Oggi, secondo questo movimento, si tenderebbe ad usare la schwa o l’asterisco per un politicamente corretto che sta uccidendo la nostra lingua. Per non parlare del problema del risvolto fonetico: come si dovrebbe pronunciare la schwa? E l’asterisco? Semplicemente non si può perché non si hanno equivalenti fonetici.
Sì, l’Accademia della Crusca si è espressa. E no, la lingua italiana non è sessista, perché il genere grammaticale non corrisponde al genere sessuale. È giusto, quindi, stravolgere una lingua come quella italiana, quella lingua grazie alla quale il nostro Paese è famoso in tutto il mondo, quella lingua che è stata parlata dai maggiori poeti e scrittori di sempre, per creare un linguaggio più inclusivo? Se veramente in questa bellissima lingua ci fossero intenzioni sessiste, la risposta sarebbe sì, ma la Crusca e tutti gli esperti in tale ambito, si sono espressi…

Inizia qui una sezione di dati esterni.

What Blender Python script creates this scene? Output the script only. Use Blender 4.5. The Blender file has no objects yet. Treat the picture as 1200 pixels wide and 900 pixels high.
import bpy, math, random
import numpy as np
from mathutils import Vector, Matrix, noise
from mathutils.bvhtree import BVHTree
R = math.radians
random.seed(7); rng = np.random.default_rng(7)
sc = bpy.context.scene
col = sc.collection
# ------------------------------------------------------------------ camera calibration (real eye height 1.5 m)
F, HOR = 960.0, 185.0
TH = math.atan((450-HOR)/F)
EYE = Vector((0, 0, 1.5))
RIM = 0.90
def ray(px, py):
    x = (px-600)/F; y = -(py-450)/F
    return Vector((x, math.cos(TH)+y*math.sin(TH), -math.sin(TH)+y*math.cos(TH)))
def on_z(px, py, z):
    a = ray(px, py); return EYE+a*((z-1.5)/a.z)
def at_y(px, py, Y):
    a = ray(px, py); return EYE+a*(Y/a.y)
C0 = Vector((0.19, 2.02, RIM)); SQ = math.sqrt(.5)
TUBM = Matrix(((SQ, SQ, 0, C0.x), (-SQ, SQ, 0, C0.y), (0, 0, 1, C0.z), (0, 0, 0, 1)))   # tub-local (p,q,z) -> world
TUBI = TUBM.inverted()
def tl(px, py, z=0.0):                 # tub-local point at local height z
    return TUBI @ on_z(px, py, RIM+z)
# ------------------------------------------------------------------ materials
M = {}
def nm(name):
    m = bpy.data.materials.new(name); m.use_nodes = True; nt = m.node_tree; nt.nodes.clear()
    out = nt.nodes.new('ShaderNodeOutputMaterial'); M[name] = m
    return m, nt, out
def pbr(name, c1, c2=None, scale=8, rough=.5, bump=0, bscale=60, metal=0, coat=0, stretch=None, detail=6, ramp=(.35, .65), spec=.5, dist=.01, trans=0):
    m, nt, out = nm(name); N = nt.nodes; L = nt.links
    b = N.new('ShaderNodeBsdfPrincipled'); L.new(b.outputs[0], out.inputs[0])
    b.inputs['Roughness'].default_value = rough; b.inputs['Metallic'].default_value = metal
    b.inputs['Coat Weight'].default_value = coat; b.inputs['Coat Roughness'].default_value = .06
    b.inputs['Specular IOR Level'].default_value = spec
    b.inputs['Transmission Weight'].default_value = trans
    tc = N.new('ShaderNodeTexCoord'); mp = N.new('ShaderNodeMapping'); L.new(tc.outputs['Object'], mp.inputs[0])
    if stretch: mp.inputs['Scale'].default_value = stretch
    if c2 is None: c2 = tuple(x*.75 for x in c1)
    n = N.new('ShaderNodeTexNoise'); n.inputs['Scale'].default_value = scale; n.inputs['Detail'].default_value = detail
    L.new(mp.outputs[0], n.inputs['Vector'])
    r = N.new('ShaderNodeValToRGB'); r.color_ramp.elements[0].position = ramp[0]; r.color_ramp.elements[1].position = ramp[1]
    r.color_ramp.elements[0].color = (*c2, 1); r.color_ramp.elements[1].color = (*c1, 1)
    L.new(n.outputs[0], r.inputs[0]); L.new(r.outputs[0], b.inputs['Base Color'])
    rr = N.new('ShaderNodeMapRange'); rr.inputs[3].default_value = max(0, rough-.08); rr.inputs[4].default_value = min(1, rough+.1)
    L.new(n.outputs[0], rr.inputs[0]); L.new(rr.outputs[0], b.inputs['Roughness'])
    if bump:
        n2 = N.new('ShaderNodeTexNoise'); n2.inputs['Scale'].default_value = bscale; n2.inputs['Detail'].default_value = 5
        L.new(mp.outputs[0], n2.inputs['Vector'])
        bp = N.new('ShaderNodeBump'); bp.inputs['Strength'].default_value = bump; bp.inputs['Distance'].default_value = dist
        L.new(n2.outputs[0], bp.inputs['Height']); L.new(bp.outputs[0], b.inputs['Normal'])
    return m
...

La lingua italiana è un bene inestimabile, non possiamo permetterci di perderla. Invece di stravolgerla con innovazioni interne ed esterne, occupiamoci di sconfiggere un male ben più preoccupante: la scarsa padronanza della lingua italiana da parte degli italiani stessi. Che senso ha, infatti, studiare le lingue straniere o introdurre innovazioni se molte persone, purtroppo, non padroneggiano la propria lingua? A tal proposito interessanti sono le parole di Cesare Segre, famoso filologo italiano: “se non possiedi la struttura della tua lingua non sei in grado di imparare le altre, per questo le campagne a favore dell’inglese non hanno senso se non si legano a un miglioramento dell’italiano”. E infine, citando dallo stesso Segre: “[Gli studenti] sanno poche parole, non sono capaci di costruire frasi complesse e fanno errori di ortografia gravissimi, insomma non sanno usare la lingua: riassumere, raccontare, riferire. Questo significa che non hanno il dominio della realtà, perché la lingua è il modo che abbiamo per metterci in contatto con il mondo: e se non sei capace di esprimerti non sei capace di giudicare”.